Dataset excerpt
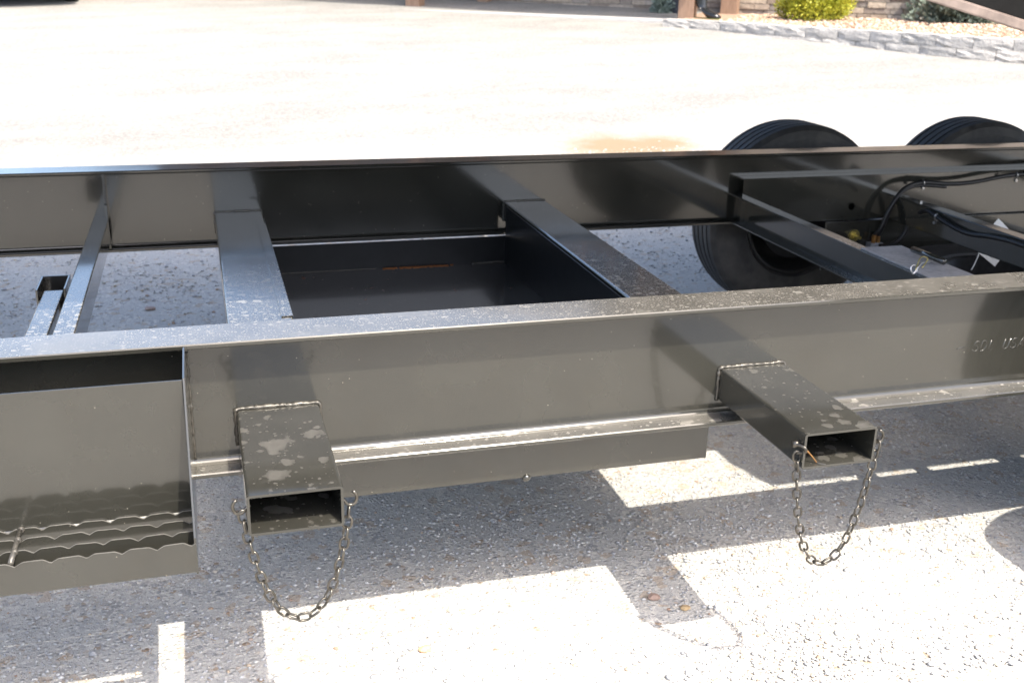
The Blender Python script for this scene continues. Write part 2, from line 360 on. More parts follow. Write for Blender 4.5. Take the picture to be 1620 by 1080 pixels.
def scatter(n, x0, x1, y0, y1, s0, s1):
    x = rng.uniform(x0, x1, n); y = rng.uniform(y0, y1, n); s = s0 * (s1 / s0) ** (rng.random(n) ** 2.2)
    # patchy: fewer where fines have packed down
    pn = np.sin(x * 5.1 + 1.3 * np.sin(y * 3.7)) * np.sin(y * 6.3 + 1.7 * np.sin(x * 2.9)) ; keep = rng.random(n) < .55 + .45 * pn
    x, y, s = x[keep], y[keep], s[keep]; return np.stack([x, y, gz(x, y)], -1), s
p1, s1 = scatter(90000, -.85, 2.9, -.3, 2.0, .0016, .0058)
p2, s2 = scatter(26000, -1.6, 4.5, 2.0, 5.2, .0035, .011)
p3, s3 = scatter(2500, -3.0, 8.5, 5.0, 10.5, .004, .011)
p4, s4 = scatter(450, -1.0, 2.9, -.3, 2.4, .005, .0105)
stones('gravel', 'pebble', np.concatenate([p1, p2, p3, p4]), np.concatenate([s1, s2, s3, s4]))
def rock(x, y, s, col, label):
    bm = bmesh.new(); bmesh.ops.create_icosphere(bm, subdivisions=2, radius=1)
    for v in bm.verts:
        k = 1 + .3 * noise.noise(v.co * 1.4 + Vector((x * 9, y * 7, 0))); v.co = Vector((v.co.x * s * 1.25 * k, v.co.y * s * .9 * k, v.co.z * s * .5 * k)) + Vector((x, y, s * .35))
    o = fin(bm, 'stone', simple('stone_colour', col, .85, scale=90)); tag(o, label, 'stone')
rock(.934, .105, .0125, (.27, .19, .15), 'reddish brown stone lying in the shadow of the right tube end')
rock(.985, .05, .010, (.33, .24, .13), 'small tan stone beside the tip of the right tube shadow')
rock(-.218, 2.504, .018, (.33, .27, .25), 'pinkish flat stone on the gravel seen between the left tubes')
rock(.395, .044, .011, (.6, .33, .17), 'small orange stone on the sunlit gravel below the frame')

# ------------------------------------------------------------------ trailer
trailer = empty('flatbed_trailer', 'bare charcoal steel trailer frame with two long beams and dark wheels', 'trailer')
def Zr(z): return z + ZB
def ibeam(y0, y1, yw, tw=.008, tf=.0095, h=.254, r=.011, x0=-3.2, x1=6.2):
    z1, z0 = ZB, ZB - h; P = []
    def fil(cx, cz, a0, a1):
        for i in range(6):
            a = math.radians(a0 + (a1 - a0) * i / 5); P.append((cx + r * math.cos(a), cz + r * math.sin(a)))
    e = .002
    P += [(y0 + e, z1), (y0, z1 - e), (y0, z1 - tf + e), (y0 + e, z1 - tf)]
    fil(yw - r, z1 - tf - r, 90, 0); fil(yw - r, z0 + tf + r, 0, -90)
    P += [(y0 + e, z0 + tf), (y0, z0 + tf - e), (y0, z0 + e), (y0 + e, z0), (y1 - e, z0), (y1, z0 + e), (y1, z0 + tf - e), (y1 - e, z0 + tf)]
    fil(yw + tw + r, z0 + tf + r, 270, 180); fil(yw + tw + r, z1 - tf - r, 180, 90)
    P += [(y1 - e, z1 - tf), (y1, z1 - tf + e), (y1, z1 - e), (y1 - e, z1)]
    bm = bmesh.new(); prism(bm, P, 0, x0, x1); return bm
WN = .0474; FI, FO, WF = 1.6388, 1.7374, 1.676
near_beam = fin(ibeam(0, .1034, WN), 'main_beam', 'beam', trailer)
near_beam['label'] = 'near main beam with both tube ends welded on'
far_beam = fin(ibeam(FI, FO, WF, r=.009), 'main_beam', 'plainfar_shaded', trailer)
far_beam['label'] = 'far main beam in front of the wheels'
XA, XB, TW, ZT, TH = .0517, 1.0116, .147, Zr(-.146), .0695
def weld(path, parent, r=.003):
    pts = []; P = [Vector(p) for p in path]
    bm = bmesh.new(); L = 0
    for a, b in zip(P[:-1], P[1:]):
        n = max(2, int((b - a).length / .004))
        for i in range(n):
            q = a.lerp(b, i / n); pts.append(q + Vector((random.uniform(-1, 1), random.uniform(-1, 1), random.uniform(-1, 1))) * .0007)
    pts.append(P[-1]); rad = [r * (1 + .3 * noise.noise(q * 60)) * random.uniform(.65, 1.35) for q in pts]
    sweep(bm, pts, rad, 6); return fin(bm, 'weld_bead', 'weld', parent, smooth=True)
def stub(x, ye):
    bm = bmesh.new(); tube_rect(bm, 1, ye, WN, x, x + TW, ZT - TH, ZT, .006, .0045)
    o = fin(bm, 'outrigger_tube', 'stub', trailer)
    y = WN - .002
    weld([(x - .002, y, ZT - TH), (x - .002, y, ZT - .001), (x + .004, y, ZT + .002), (x + TW - .003, y, ZT + .002), (x + TW + .002, y, ZT - .002), (x + TW + .002, y, ZT - TH)], o, .0034)
    return o
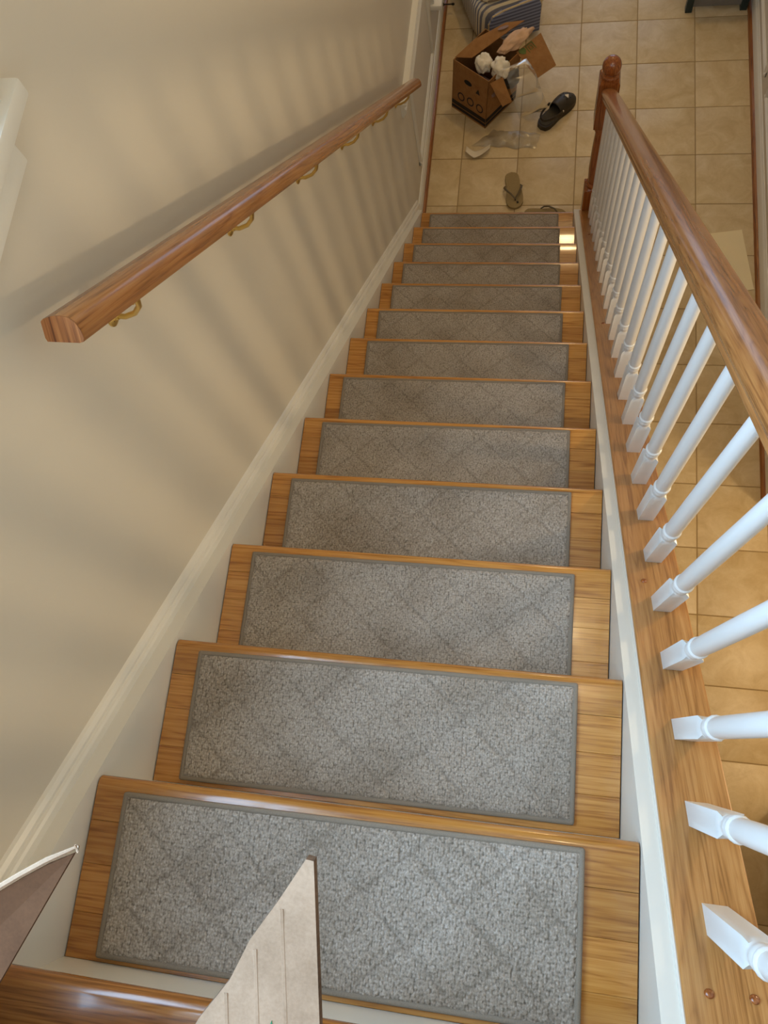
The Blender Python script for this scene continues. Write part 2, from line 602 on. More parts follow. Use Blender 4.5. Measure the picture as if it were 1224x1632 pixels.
def slope_prism(name, prof_xh, y0, y1, mat, parent=None, smooth=None, square=True):
    """profile (x, h) swept along the stair slope in a local frame whose Y runs along the slope"""
    pr = [(x, h * CT) for x, h in prof_xh]
    hm = sum(p[1] for p in pr) / len(pr)
    s0, s1 = (y0 - hm * ST) / CT, (y1 - hm * ST) / CT
    o = prism(name, pr, 'Y', s0, s1, mat, None, (0, 0, 0), (-TH, 0, 0), smooth)
    if parent:
        o.parent = parent
        o.location = Vector((0, 0, 0)) - parent.location
    return o


# moulding on top of the left skirt
slope_prism('skirt_cap_moulding', [(XW, 0.008), (-0.024, 0.008), (-0.024, 0.026), (-0.027, 0.031), (-0.031, 0.033), (-0.031, 0.040), (-0.035, 0.049), (XW, 0.052)], -0.05, 3.09, M_TRIM, stairs, 30)
# white bead beside the base rail
slope_prism('skirt_bead', [(0.811, 0.005), (0.8145, 0.005), (0.8145, 0.013), (0.811, 0.011)], -0.05, 2.99, M_TRIM, stairs)

# ------------------------------------------------------------------ carpet pads
PW, PD = 0.667, 0.222


def carpet_mesh(seed, ox, oy):
    g = np.random.default_rng(seed)
    st = 0.00118
    bx = 0.007
    nx, ny = int((PW - 2 * bx) / st), int((PD - 2 * bx) / st)
    X, Y = np.meshgrid(np.linspace(bx, PW - bx, nx), np.linspace(bx, PD - bx, ny))
    px, py = 0.0038, 0.0046
    cx, cy = int(PW / px) + 6, int(PD / py) + 6
    jx, jy, jh = g.uniform(-0.28, 0.28, (cy, cx)), g.uniform(-0.30, 0.30, (cy, cx)), g.uniform(0.5, 1.0, (cy, cx))
    ci, cj = np.floor(X / px).astype(int), np.floor(Y / py).astype(int)
    H = np.zeros_like(X)
    for a in (-1, 0, 1):
        for b in (-1, 0, 1):
            ii, jj = np.clip(ci + a + 1, 0, cx - 1), np.clip(cj + b + 1, 0, cy - 1)
            dx = (X / px - (ci + a + 0.5 + jx[jj, ii])) / 0.62
            dy = (Y / py - (cj + b + 0.5 + jy[jj, ii])) / 0.72
            H = np.maximum(H, jh[jj, ii] * np.sqrt(np.clip(1 - dx * dx - dy * dy, 0, 1)))
    # carved diamond lattice
    u, v = (X - ox) / 0.134, (Y - oy) / 0.116
    d1 = np.abs((u + v) - np.round(u + v)) * 0.0875
    d2 = np.abs((u - v) - np.round(u - v)) * 0.0875
    dd = np.minimum(d1, d2)
    groove = np.exp(-(dd / 0.0035) ** 2)
    low = 0.0012 * np.sin(X * 31 + seed) * np.sin(Y * 43 + 2 * seed)
    edge = np.minimum(np.minimum(X - bx, PW - bx - X), np.minimum(Y - bx, PD - bx - Y))
    er = np.clip(edge / 0.006, 0, 1)
    Z = 0.0045 + 0.0032 * np.sqrt(er) + 0.0026 * H - 0.0017 * groove * (0.4 + 0.6 * H) + low * 0.5
    gv = np.repeat(np.repeat(g.uniform(0.3, 1.0, (ny // 14 + 2, nx // 14 + 2)), 14, 0), 14, 1)[:ny, :nx]
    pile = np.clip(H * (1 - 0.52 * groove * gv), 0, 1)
    vs = np.stack([X, Y, Z], -1).reshape(-1, 3)
    idx = np.arange(nx * ny).reshape(ny, nx)
    q = np.stack([idx[:-1, :-1], idx[:-1, 1:], idx[1:, 1:], idx[1:, :-1]], -1).reshape(-1, 4)
    me = bpy.data.meshes.new('carpet_pile')
    me.vertices.add(len(vs))
    me.vertices.foreach_set('co', vs.ravel())
    me.loops.add(q.size)
    me.loops.foreach_set('vertex_index', q.ravel().astype(np.int32))
    me.polygons.add(len(q))
    me.polygons.foreach_set('loop_start', np.arange(0, q.size, 4, dtype=np.int32))
    me.polygons.foreach_set('use_smooth', np.ones(len(q), dtype=bool))
    me.update()
    at = me.attributes.new('pile', 'FLOAT', 'POINT')
    at.data.foreach_set('value', pile.ravel())
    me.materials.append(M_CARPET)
    return me


pile_meshes = [carpet_mesh(1, 0.05, 0.04), carpet_mesh(2, 0.015, 0.09), carpet_mesh(3, 0.10, 0.015)]
# backing slab with folded-over binding tape (rounded bead all round)


def binding_mesh():
    bm = bmesh.new()
    prof = [(0.0, 0.0), (0.0, 0.006), (0.0018, 0.0082), (0.005, 0.0084), (0.0085, 0.0062), (0.0085, 0.0)]
    rows = []
    for (ox, oz) in prof:
        r = 0.004 - ox * 0.3
        ring = []
        for (cx, cy, a0) in ((PW - ox - r, PD - ox - r, 0), (ox + r, PD - ox - r, 90), (ox + r, ox + r, 180), (PW - ox - r, ox + r, 270)):
            for s in (0, 30, 60, 90):
                a = math.radians(a0 + s)
                ring.append(bm.verts.new((cx + r * math.cos(a), cy + r * math.sin(a), oz)))
        rows.append(ring)
    n = len(rows[0])
    for a in range(len(rows)):
        b = (a + 1) % len(rows)
        for i in range(n):
            bm.faces.new((rows[a][i], rows[a][(i + 1) % n], rows[b][(i + 1) % n], rows[b][i]))
    bmesh.ops.recalc_face_normals(bm, faces=bm.faces)
    me = bpy.data.meshes.new('binding_tape')
    bm.to_mesh(me)
    bm.free()
    for p in me.polygons:
        p.use_smooth = True
    me.materials.append(M_BIND)
    return me


bind_me = binding_mesh()
ORD = ['topmost', 'second', 'third', 'fourth', 'fifth', 'sixth', 'seventh', 'eighth', 'ninth', 'tenth', 'eleventh', 'twelfth', 'lowest']
pad_dx = [0.050, 0.050, 0.051, 0.052, 0.056, 0.048, 0.064, 0.048, 0.048, 0.045, 0.047, 0.049, 0.046]
pad_rot = [0.3, 0.4, 0.0, 0.2, 0.4, 0.3, 0.3, 0.0, 0.0, -0.1, -0.2, -0.1, -0.2]
for k in range(1, NST + 1):
    root = empty('stair_carpet', (pad_dx[k - 1], k * RUN - 0.018 - PD, -k * RISE), (0, 0, math.radians(pad_rot[k - 1])))
    extra = {1: ' below the landing', 13: ' by the foyer tiles'}.get(k, ' counted from the landing')
    tag(root, 'grey looped carpet pad with bound edges on the %s stair tread%s' % (ORD[k - 1], extra), 'carpet', 'carpet pads on the stair treads')
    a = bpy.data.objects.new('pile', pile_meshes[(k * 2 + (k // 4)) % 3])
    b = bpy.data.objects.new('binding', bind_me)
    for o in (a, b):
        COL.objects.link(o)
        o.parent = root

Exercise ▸
Find "a = bpy.data.objects.new('pile', pile_meshes[(k" in the data above, then repeat that line and all lines after it exactly, ending with the final line.

Written solution ▸
    a = bpy.data.objects.new('pile', pile_meshes[(k * 2 + (k // 4)) % 3])
    b = bpy.data.objects.new('binding', bind_me)
    for o in (a, b):
        COL.objects.link(o)
        o.parent = root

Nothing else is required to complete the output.